Saturday, September 24, 2011

Blending In, Or Standing Out Part 2

As I prayed and asked for God's wisdom in what He wanted for me in this current season of my life, He pointed me to the following passages of scripture, Romans 12:2, and Isaiah 26:3. In them, I found both direction and reassurance.

Romans 12:2 says, "Do not conform any longer to the pattern of this world, but be transformed by the renewing of your mind. Then you will be able to test and approve what God's will is-his good, perfect, and pleasing will." This truth that God spoke to me coincided with a recent Bible study I had been doing in the book of Daniel. With God, there are no coincidences, He's planned it all, and I have no doubt that he was speaking directly to me, convicting me of some poor choices. My choices do not always reflect that of a follower of Christ. I am human, and I am a sinner. However, reading Romans 12:2, and studying Daniel together were clear instructions from God that I needed to do something about my choices. Daniel was strong enough in his faith and his trust in God, that he did not conform to the patterns of the indulgent world of Babylon, where he was forced to live. Even with the fear of death, Daniel honored God's commands to him, before he worried about what anyone else would say or do to him. He knew that in his obedience, God would protect him. Daniel stood out in his day for living a life of integrity, standing firm in his beliefs, and God used him for great things. That is what I hope to do as well.

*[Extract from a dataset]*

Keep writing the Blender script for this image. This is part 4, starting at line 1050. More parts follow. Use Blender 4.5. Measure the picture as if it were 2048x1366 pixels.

My eyes have been opened to the patterns of this world. I've begun recognizing how our materialism has affected our incessant need for more, never ever satisfying our desires. Living selfishly, pursuing our own interests which might not be in the best interests of our children and husbands/wives are a common pattern of this world. After all, we are in an era of entitlement, and goll darn, "I deserve to be happy." The constant disrespect for men, mainly husbands, in the media has given many women permission to do the same in their homes. We are reaping what we've sown, for sure, in this department. However, disprespecting our men has become a comman pattern of this world we live in. Divorce is at an all time high. Our speech; sarcasm, crude language, sexual inuendo and gossip have become acceptable in our culture. Chalk it up to our false sense of freedom of speech, regardless of who we hurt in the process. The television shows I choose to watch, the music I chose to listen and dance to, and the people I choose to associate with all affect what is going on inside my heart and mind. And if our hearts truly are "the wellspring of life," as Proverbs 4:23 tells us, then the outflow of our hearts is only as good as what we choose to fill it with.

The patterns of this world are what have brought our country to a current state of depression financially and emotionally. People have placed their trust in the things of this world to make them happy, or to provide fulfillment. Time and time again, the things of this world (money, success, material possessions, drugs and alcohol, etc.) bring only temporary gratification, and long term lack of fulfillment. Placing our trust in the Lord Jesus Christ, and our lives in His hands, is the only true source of unending joy. Only He is able to provide that "perfect peace," that Isaiah 26:3 speaks of. This perfect peace is what we all seem to be searching for, yet we have been searching in the wrong places. Isaiah 26:3 says, "You will keep in perfect peace him whose mind is steadfast, because he trusts in you." God will not keep us in perfect peace him who trusts in the stock market, or our jobs, or the economy, or our earthly possessions, or our husbands. Only those of us who chose to place our trust in God will be blessed with perfect peace. Perfect peace does not necessarily mean free from strife and hardship. No one is free from experiencing strife and hardship. However, when we allow him access to our hearts fully, He promises to bring us peace.

I am chosing not to be lured away from living my faith by the enemy who reminds me that I might not be accepted by my peers if I speak too loudly. Previously, my insecurities, and the fear of not fitting in would have kept me from sharing publicly my struggles and victories in Christ. I am a different person now, and I'm choosing to STAND OUT, and stand up for my belief in Jesus Christ as my savior. I am willing to walk in obedience, even when that means chosing the road less travelled by my peers. And, I am ok with hearing whispers of, "she must be crazy!" Or, "she's lost her mind!" ;) I embrace the label "Jesus Freak" wholeheartedly!